A second light rail line opens in June. Street corners sprout racks of blue-and-green shared bikes. About 45 percent of those who work downtown commute by means other than a car, mostly by express bus. That syncs with figures showing Americans took a record 10.7 billion trips on mass transit last year, up 37 percent since 1995.

“There’s a lot of people who want the less-driving lifestyle, definitely,” says Sam Newberg, an urban planning consultant and transportation blogger.

They include Kimani Beard, 40, who used to drive for a package express company. Now he’s a graphic and apparel designer who walks or bikes to a coffee shop a few days a week, with its Wi-Fi providing an instant office.

“I don’t want to drive anywhere,” he says. “I’ve spent my time behind the wheel, but I think I’ve done enough.”

Testing the bonds

Car culture is about an emotional attachment that can be hard to measure.

A good place to start is Carlson’s Drive-In in Michigan City, Indiana, where a car hop arrives at the window before you turn off the ignition.

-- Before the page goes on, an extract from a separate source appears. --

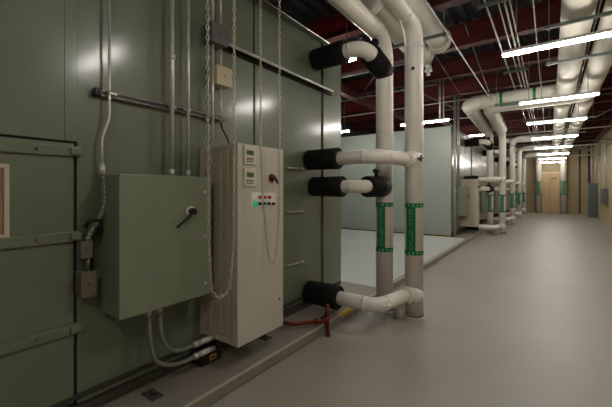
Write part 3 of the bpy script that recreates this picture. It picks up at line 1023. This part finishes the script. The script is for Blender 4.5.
# ================================================================ COPPER DRAIN
cd = thing('condensate_drain', (-1.86, 2.95, 0.0), 'copper condensate drain pipe with fittings at the pad edge', 'pipe')
MB().path([(-2.32, 2.62, 0.16), (-2.1, 2.66, 0.15), (-1.86, 2.93, 0.16), (-1.85, 2.94, 0.0)], 0.018, 0.04, 10).build('drain_pipe', 'copper', cd)
MB().path([(-1.98, 3.16, 0.2), (-1.90, 3.02, 0.16), (-1.90, 3.0, 0.30)], 0.017, 0.03, 10).cyl((-1.885, 2.99, 0.3), (-1.885, 2.99, 0.08), 0.016, 10).build('riser', 'copper', cd)
MB().cyl((-1.856, 2.93, 0.10), (-1.856, 2.93, 0.19), 0.028, 10).build('coupling', 'copper', cd)
MB().cyl((-1.85, 2.94, 0), (-1.85, 2.94, 0.03), 0.026, 10).build('coupling', 'copper', cd)
MB().cyl((-1.90, 3.01, 0.13), (-1.90, 3.01, 0.21), 0.027, 10).build('coupling', 'copper', cd)
MB().cyl((-1.95, 2.83, 0.157), (-1.90, 2.89, 0.16), 0.026, 10).build('coupling', 'copper', cd)
MB().cyl((-2.25, 2.63, 0.156), (-2.19, 2.645, 0.154), 0.02, 10).build('union', 'rail', cd)
tag(MB().path([(-2.33, 2.7, 0.125), (-2.15, 2.72, 0.115), (-2.0, 3.0, 0.113), (-2.05, 3.5, 0.113)], 0.010, 0.1, 8).build('drain_hose', 'black', org=(-2.1, 2.9, 0.11)),
    'thin black hose lying on the pad behind the copper drain', 'hose')

# ================================================================ RIGHT WALL
pn = thing('electrical_cabinet', (1.88, 24.3, 0), 'tall grey electrical cabinet standing in the far right corner', 'electrical panel')
MB().box(1.72, 2.09, 24.0, 24.6, 0, 1.88, 0.01).build('body', 'panel', pn)
MB().box(1.735, 2.08, 23.985, 24.0, 0.08, 1.84, 0.004).build('door', 'panel', pn)
MB().box(1.76, 1.79, 23.97, 23.985, 0.9, 1.05, 0.003).build('handle', 'black', pn)
wb = thing('electrical_cabinet', (2.0, 20.4, 0.86), 'dark box mounted on the right wall', 'electrical panel')
MB().box(1.93, 2.09, 20.0, 20.9, 0.86, 1.55, 0.006).build('body', 'boxgrey', wb)
MB().box(1.92, 1.93, 20.02, 20.88, 0.88, 1.53, 0.003).build('door', 'boxgrey', wb)
for i, (x, y, z0, z1, r) in enumerate(((2.06, 20.3, 1.55, 4.0, 0.02), (2.06, 20.6, 1.55, 4.0, 0.015), (2.0, 24.1, 1.88, 4.0, 0.03), (1.85, 24.3, 1.88, 4.0, 0.03),
                                       (2.06, 17.0, 0.4, 4.0, 0.02), (2.06, 15.2, 0.9, 4.0, 0.02), (2.06, 23.0, 0.2, 4.0, 0.03))):
    tag(MB().cyl((x, y, z0), (x, y, z1), r, 10).build('conduit', 'galv', org=(x, y, z0)),
        ['left conduit rising from the dark box on the right wall', 'right conduit rising from the dark box on the right wall',
         'conduit rising from the right of the far corner cabinet', 'conduit rising from the left of the far corner cabinet',
         'vertical conduit on the right wall, nearer than the dark box', 'nearest vertical conduit on the right wall',
         'vertical conduit on the right wall just before the corner cabinet'][i], 'conduit', 'right wall conduits')

for y, z, x0, x1, lab in ((5.9, 3.75, -6.9, -2.1, 'thin sprinkler pipe crossing the pale bay, nearest'), (7.6, 3.8, -6.9, -2.0, 'thin sprinkler pipe crossing the pale bay, farther'),
                      (11.9, 4.05, -1.9, 2.0, 'thin sprinkler pipe crossing above the aisle mains, nearest'), (16.0, 3.3, -2.1, 2.05, 'thin sprinkler pipe crossing the aisle in the distance')):
    tag(MB().cyl((x0, y, z), (x1, y, z), 0.016, 8).cyl((x0 + .8, y, z), (x0 + .8, y, 4.62), 0.006, 6).cyl((x1 - .5, y, z), (x1 - .5, y, 4.62), 0.006, 6).build('sprinkler_pipe', 'strut', org=(x0, y, z)), lab, 'pipe', 'sprinkler pipes')

for k, (a, b, lab) in enumerate((((-1.25, 6.6, 4.5), (-1.1, 8.9, 3.6), 'diagonal rod dropping toward the crossing main'),
                ((-2.0, 7.0, 4.45), (-1.75, 9.2, 3.75), 'diagonal rod left of the aisle above the crossing main end'),
                ((-0.9, 10.9, 4.5), (-1.5, 12.9, 3.5), 'diagonal rod above the second riser pair'),
                ((-2.6, 6.2, 4.0), (-3.9, 8.0, 4.1), 'thin diagonal rod seen between the near risers'))):
    brace(a, b, lab, 0.009)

“It definitely takes you back to an older time,” says Barry Oliver, recalling teen nights driving the strip and stopping here.

Places like Carlson’s were destinations for Americans embracing driving as recreation. As recently as the 1990s, Indiana had nearly 60 vintage drive-ins. Today, just five or six are left. Drive-in movie theaters, which numbered 4,300 nationally in 1957, have dwindled to just 350.

Where does that leave car culture?

“Gear heads live here,” says Todd Davis, a Lansing, Michigan, native visiting the R.E. Olds Transportation Museum from Orlando, Florida. Away from Michigan, “it’s not like that.”

But Davis’ cousin, Sol Jaffee, isn’t convinced.

“Kids will always be interested in cars! I mean, cars are America, don’t you think?” he said.

But at Wisconsin’s Oshkosh North High School, enrollment in driver’s education, no longer required for graduation or subsidized by the state, has declined 40 percent.

Like other states, Wisconsin eliminated funding for driver’s ed, raising the price of in-school programs. Today’s young people often rely on parents for rides, says driver’s ed teacher Scott Morrison. And then there’s Facebook and other social media. While most students still look forward to the freedom conferred by a license, a small but self-aware contingent says it can wait.

“I’ve never really needed” to drive, says senior Ashwinraj Karthikeyan. “It’s almost like a rite of passage for people to drive, but I know offhand probably about 15 or 20 people who don’t have their license.”